Having worked across two departments, Clealand said she’s seen the benefits of collaboration and hopes the consolidation will ultimately strengthen those connections.
“I think that right now people don't necessarily know what we're doing, and recruiting can be challenging because of that,” Clealand said. “But I'm hoping that we can establish ourselves as a really strong department, not only institutionally but nationally.”
Sosa, the College of Liberal Arts interim dean, said the college will begin reviewing the new department’s curriculum and degree programs during the next academic year. For now, Clealand said, all existing degree programs will continue enrolling students and offering the same curriculum.
‘This existential crisis’
In mid-August, professors will become “professors of social and cultural analysis,” a new department website will launch, and the four original departments will shutter.
For the former chairs, the changes amount to the loss of departments they spent their careers building.
Lisa Moore, who has taught at UT since 1991 and chairs Women, Gender and Sexuality Studies, worries the new department will render her life work “invisible.”
“It's heartbreaking, and I do find myself kind of grief about it catching me,” she said. “It feels like just a really brutal loss of my scholarly and professional identity, and an erasure of the decades of my career that I know I've spent building this field.”
When Smith became chair, university leaders envisioned African and African Diaspora studies as a program that could touch every student through the core curriculum, she said.

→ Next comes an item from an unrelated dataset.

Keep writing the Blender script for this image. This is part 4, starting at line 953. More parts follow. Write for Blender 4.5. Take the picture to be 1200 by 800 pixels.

The department eventually grew to 26 faculty members — the largest of its kind in the nation — attracting students from around the world. Although the department itself is disappearing, Smith said its legacy doesn’t have to.
“These challenges, this existential crisis, has made us recommit to and refocused on what we do,” Smith said. “ We're going to exist in a different way from here on out, but there are things that we will continue to do and that we need to continue to do intellectually and training our students, for example, that we don't need to have a department named African and African Diaspora Studies to do.”